Task objective: Up to and including the line with "tag(o, tl.get((s,y), 'bright", write out the listing from its first line, minus the pictures.

Source material:
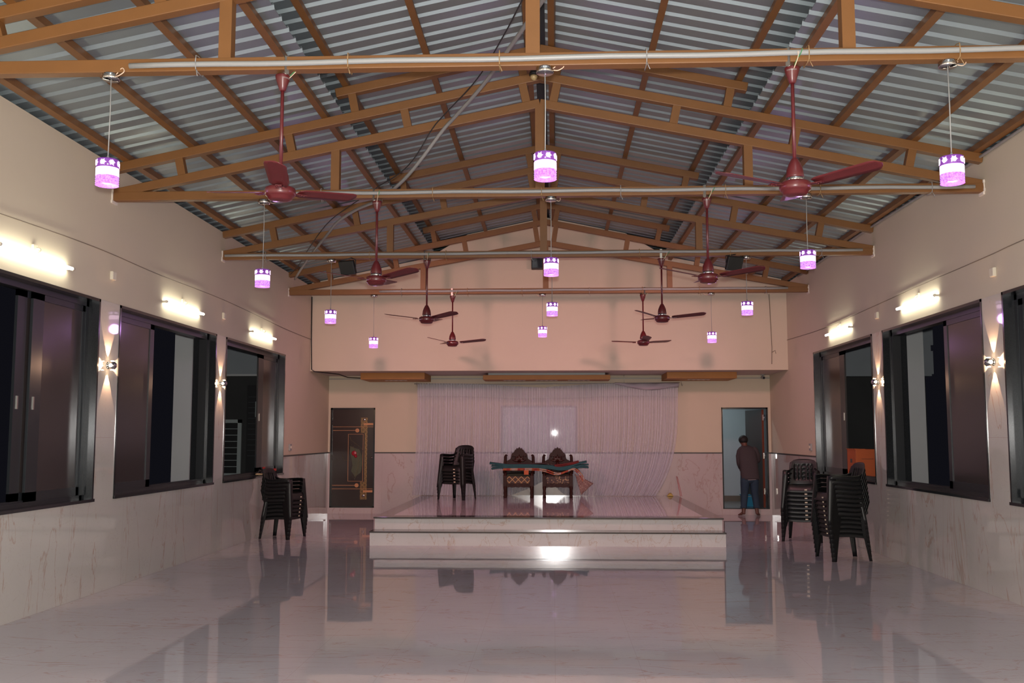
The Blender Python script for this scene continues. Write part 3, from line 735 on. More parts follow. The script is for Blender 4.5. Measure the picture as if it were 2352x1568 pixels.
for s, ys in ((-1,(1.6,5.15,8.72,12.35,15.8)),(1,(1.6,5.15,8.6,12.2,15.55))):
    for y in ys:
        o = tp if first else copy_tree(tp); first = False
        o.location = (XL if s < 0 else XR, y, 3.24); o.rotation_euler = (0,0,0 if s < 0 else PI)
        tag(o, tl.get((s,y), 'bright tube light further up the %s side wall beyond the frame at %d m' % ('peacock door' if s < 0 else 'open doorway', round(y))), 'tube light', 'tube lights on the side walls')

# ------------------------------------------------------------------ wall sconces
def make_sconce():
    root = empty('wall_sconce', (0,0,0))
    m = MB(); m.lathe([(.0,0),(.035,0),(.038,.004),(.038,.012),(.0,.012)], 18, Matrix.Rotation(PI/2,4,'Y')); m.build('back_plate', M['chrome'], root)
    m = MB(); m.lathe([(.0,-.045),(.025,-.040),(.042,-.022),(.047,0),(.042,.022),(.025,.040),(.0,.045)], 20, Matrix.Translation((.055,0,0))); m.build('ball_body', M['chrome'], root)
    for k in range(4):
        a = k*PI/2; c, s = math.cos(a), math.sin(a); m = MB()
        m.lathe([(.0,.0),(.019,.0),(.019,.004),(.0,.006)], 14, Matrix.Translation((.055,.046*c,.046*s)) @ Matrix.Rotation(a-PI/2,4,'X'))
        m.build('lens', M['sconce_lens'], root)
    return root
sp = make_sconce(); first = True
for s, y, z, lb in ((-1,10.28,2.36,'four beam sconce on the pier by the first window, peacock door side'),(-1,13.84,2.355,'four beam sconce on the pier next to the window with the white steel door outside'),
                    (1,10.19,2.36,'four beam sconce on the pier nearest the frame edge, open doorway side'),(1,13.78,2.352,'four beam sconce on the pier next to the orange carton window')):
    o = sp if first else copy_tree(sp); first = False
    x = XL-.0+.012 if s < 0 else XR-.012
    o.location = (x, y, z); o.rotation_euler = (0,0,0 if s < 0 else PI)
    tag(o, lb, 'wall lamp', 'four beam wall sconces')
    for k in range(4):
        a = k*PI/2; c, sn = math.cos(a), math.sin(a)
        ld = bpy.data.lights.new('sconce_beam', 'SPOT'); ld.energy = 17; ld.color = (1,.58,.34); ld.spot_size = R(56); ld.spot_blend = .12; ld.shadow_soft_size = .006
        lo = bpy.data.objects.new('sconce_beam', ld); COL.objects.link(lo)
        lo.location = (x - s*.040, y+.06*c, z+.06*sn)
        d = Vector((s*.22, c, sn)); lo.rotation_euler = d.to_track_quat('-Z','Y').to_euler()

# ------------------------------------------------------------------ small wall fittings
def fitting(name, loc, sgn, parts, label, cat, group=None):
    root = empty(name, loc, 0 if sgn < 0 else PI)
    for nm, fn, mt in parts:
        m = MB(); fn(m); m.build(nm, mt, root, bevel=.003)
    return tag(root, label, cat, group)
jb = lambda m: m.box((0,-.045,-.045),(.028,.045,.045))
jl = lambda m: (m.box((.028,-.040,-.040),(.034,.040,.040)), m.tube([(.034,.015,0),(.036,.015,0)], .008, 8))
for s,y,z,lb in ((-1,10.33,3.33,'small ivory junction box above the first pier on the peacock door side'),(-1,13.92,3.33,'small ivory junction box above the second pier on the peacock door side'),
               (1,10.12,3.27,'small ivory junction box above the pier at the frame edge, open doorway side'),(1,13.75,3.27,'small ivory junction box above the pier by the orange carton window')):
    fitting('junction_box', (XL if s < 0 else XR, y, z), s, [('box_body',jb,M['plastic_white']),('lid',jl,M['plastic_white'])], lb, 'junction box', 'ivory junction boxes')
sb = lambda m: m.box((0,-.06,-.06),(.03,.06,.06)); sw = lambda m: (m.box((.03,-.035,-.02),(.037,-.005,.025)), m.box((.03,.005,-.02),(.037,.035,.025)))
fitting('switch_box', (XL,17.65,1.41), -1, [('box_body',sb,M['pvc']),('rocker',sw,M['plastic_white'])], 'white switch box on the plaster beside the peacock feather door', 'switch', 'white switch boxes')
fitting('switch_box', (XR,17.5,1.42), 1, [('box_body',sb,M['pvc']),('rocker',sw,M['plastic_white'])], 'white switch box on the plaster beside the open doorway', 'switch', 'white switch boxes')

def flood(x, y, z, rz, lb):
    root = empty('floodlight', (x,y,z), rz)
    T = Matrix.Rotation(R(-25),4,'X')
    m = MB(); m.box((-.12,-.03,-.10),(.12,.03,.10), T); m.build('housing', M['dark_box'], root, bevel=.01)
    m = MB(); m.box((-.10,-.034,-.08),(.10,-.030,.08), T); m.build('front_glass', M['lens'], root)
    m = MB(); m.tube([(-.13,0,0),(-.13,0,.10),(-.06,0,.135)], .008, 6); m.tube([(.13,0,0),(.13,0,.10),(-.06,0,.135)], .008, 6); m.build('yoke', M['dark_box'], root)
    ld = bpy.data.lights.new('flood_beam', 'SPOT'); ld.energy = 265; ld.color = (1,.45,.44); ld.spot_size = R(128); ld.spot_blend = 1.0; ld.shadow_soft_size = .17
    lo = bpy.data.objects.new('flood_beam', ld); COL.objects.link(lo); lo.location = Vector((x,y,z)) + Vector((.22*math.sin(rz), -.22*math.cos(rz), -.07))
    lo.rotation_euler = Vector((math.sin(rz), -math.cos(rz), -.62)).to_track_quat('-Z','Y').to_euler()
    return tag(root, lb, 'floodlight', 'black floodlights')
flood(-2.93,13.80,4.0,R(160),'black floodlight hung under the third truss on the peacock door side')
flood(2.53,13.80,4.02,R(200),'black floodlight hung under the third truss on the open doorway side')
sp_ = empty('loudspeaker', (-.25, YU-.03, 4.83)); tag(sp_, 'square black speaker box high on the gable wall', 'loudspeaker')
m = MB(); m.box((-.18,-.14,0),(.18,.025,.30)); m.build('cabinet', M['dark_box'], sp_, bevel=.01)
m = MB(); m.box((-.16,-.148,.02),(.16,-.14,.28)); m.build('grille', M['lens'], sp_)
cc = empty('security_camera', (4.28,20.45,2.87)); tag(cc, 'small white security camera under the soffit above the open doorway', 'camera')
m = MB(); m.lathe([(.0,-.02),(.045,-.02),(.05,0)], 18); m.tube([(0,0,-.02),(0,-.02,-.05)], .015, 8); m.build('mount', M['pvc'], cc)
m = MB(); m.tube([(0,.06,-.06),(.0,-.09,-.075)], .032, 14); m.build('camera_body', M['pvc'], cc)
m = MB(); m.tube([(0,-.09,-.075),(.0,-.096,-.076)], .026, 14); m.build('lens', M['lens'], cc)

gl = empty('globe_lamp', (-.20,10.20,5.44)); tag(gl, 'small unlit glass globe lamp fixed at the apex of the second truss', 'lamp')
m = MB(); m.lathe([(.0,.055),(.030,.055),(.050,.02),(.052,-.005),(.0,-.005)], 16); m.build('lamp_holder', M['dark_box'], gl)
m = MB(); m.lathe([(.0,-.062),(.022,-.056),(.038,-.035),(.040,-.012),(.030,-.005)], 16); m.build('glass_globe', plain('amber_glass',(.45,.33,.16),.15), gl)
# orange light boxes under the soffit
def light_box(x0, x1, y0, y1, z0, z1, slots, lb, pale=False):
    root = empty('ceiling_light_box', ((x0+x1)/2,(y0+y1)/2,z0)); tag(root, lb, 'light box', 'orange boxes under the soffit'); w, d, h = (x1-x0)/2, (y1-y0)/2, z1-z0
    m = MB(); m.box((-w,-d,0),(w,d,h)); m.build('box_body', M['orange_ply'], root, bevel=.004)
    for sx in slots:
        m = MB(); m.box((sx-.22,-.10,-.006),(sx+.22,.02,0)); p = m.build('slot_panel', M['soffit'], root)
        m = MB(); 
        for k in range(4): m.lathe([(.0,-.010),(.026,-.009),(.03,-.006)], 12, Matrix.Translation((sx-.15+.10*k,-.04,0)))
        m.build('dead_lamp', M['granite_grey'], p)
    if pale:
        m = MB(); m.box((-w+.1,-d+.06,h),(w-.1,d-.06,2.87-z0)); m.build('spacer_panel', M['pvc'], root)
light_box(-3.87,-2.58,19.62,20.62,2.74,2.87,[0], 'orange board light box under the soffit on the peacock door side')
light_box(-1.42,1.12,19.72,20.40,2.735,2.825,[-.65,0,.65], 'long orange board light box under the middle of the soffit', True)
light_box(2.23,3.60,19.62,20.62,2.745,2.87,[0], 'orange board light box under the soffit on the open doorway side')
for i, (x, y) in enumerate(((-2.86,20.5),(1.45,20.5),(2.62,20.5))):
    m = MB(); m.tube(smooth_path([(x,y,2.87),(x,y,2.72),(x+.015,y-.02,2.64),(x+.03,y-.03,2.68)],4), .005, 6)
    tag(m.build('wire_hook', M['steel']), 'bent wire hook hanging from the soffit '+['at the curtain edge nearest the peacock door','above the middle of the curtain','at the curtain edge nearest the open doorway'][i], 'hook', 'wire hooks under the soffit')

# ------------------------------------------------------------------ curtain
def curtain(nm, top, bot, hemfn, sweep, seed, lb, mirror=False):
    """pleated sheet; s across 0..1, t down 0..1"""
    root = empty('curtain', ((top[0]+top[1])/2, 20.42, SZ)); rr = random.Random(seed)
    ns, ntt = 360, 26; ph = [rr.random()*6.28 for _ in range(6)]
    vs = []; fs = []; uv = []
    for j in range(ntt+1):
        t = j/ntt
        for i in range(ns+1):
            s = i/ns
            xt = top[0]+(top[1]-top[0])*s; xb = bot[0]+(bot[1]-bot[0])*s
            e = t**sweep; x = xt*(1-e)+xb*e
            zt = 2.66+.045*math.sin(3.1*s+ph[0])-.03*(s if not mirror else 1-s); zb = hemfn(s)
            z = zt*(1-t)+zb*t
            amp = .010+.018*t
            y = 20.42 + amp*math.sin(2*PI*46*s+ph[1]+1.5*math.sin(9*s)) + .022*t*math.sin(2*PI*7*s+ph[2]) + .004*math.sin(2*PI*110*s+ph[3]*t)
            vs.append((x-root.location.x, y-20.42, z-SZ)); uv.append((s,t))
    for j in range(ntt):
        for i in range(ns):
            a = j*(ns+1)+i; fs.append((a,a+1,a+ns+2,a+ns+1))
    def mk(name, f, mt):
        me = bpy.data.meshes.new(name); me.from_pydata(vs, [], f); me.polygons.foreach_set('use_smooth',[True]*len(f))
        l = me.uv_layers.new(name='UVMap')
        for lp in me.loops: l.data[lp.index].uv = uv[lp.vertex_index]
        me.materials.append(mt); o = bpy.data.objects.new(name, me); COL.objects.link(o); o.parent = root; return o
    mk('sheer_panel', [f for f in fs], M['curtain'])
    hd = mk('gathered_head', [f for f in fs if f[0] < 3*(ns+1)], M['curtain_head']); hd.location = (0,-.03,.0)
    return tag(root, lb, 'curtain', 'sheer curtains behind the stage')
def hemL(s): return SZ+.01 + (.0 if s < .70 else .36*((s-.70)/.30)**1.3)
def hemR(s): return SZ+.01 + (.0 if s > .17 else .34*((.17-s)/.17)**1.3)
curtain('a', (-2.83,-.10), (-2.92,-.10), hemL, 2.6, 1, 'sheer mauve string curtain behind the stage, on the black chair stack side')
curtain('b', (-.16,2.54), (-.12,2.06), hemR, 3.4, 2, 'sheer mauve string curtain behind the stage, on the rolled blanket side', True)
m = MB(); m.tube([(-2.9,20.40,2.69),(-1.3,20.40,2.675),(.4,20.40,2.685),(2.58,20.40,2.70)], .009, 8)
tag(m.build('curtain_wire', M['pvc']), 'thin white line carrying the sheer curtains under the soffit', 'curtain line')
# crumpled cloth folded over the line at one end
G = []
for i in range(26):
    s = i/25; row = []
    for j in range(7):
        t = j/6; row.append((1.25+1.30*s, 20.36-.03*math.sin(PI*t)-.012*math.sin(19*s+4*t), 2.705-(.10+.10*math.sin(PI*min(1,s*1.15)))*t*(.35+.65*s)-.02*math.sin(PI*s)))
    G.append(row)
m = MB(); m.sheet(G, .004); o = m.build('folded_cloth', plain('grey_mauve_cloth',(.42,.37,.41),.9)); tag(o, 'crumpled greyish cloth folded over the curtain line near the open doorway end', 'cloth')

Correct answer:
The Blender Python script for this scene continues. Write part 3, from line 735 on. More parts follow. The script is for Blender 4.5. Measure the picture as if it were 2352x1568 pixels.
for s, ys in ((-1,(1.6,5.15,8.72,12.35,15.8)),(1,(1.6,5.15,8.6,12.2,15.55))):
    for y in ys:
        o = tp if first else copy_tree(tp); first = False
        o.location = (XL if s < 0 else XR, y, 3.24); o.rotation_euler = (0,0,0 if s < 0 else PI)
        tag(o, tl.get((s,y), 'bright tube light further up the %s side wall beyond the frame at %d m' % ('peacock door' if s < 0 else 'open doorway', round(y))), 'tube light', 'tube lights on the side walls')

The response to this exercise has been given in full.